Problem description ▸
Find all the lines with "Blender" and gather them.

Records from a data collection ▸
═══

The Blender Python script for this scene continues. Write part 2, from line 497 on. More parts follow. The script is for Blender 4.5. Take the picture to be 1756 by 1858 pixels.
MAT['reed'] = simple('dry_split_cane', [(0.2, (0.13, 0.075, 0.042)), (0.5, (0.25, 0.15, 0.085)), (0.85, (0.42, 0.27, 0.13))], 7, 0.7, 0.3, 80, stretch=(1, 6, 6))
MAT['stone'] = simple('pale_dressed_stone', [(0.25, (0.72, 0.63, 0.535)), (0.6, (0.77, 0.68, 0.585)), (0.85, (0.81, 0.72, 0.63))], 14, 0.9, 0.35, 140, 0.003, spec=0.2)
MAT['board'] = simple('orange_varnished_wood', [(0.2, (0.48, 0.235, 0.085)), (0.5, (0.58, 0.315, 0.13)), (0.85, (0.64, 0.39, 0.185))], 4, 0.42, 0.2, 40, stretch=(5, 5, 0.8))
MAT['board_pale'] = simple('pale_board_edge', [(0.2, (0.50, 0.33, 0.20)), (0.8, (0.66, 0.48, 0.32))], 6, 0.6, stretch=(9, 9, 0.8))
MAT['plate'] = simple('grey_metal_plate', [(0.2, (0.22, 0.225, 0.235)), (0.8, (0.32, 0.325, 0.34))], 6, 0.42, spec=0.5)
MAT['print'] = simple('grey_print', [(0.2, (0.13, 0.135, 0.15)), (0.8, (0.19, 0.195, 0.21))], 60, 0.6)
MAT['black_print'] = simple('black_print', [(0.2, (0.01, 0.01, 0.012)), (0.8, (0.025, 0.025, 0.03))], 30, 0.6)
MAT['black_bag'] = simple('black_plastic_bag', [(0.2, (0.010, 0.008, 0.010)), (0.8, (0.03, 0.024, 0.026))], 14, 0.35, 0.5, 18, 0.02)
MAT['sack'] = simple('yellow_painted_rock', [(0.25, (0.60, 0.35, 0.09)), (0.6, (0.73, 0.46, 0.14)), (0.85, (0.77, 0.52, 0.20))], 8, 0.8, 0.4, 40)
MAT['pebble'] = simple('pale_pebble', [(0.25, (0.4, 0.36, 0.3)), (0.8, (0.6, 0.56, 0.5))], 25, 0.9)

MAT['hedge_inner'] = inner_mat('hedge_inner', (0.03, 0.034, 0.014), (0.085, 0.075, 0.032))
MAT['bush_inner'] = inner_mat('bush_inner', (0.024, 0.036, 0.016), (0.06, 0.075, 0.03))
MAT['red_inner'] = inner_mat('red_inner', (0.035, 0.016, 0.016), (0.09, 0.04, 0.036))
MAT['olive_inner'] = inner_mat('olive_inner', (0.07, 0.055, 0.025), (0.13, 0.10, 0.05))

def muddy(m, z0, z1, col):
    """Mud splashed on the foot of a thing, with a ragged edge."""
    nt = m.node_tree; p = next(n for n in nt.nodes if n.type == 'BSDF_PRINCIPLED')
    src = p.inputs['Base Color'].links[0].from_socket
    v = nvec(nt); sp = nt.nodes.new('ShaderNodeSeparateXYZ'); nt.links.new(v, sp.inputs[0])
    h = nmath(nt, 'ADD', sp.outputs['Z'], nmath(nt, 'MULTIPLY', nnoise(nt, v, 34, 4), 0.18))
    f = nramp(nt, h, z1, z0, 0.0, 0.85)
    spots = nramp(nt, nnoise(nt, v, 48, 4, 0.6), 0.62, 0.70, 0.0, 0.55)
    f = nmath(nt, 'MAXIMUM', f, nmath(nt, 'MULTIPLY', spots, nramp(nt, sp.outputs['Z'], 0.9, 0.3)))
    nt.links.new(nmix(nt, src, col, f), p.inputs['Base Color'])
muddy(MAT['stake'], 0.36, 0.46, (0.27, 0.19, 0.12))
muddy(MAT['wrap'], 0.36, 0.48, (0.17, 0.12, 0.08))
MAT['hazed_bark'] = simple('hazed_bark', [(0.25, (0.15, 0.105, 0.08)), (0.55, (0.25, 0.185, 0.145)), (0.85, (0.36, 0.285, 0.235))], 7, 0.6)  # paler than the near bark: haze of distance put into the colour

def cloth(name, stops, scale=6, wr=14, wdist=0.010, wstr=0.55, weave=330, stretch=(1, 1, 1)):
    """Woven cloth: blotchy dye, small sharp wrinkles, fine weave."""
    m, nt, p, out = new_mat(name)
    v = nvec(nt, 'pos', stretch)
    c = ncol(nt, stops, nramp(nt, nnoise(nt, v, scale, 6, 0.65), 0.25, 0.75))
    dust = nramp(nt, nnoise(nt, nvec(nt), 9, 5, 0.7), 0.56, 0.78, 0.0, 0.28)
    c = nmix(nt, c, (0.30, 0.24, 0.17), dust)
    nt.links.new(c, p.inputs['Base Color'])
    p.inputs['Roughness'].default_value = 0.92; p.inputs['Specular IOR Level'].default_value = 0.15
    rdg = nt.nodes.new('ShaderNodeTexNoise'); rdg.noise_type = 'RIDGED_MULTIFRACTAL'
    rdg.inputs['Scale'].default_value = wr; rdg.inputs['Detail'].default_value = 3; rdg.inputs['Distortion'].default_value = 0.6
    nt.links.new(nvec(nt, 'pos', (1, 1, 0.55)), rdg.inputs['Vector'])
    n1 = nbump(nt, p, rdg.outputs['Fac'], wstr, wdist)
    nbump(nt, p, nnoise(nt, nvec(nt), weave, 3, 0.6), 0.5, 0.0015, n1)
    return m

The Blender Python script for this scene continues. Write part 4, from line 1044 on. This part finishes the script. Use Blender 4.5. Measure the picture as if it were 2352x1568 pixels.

═══

Exercise response ▸
The Blender Python script for this scene continues. Write part 2, from line 497 on. More parts follow. The script is for Blender 4.5. Take the picture to be 1756 by 1858 pixels.
The Blender Python script for this scene continues. Write part 4, from line 1044 on. This part finishes the script. Use Blender 4.5. Measure the picture as if it were 2352x1568 pixels.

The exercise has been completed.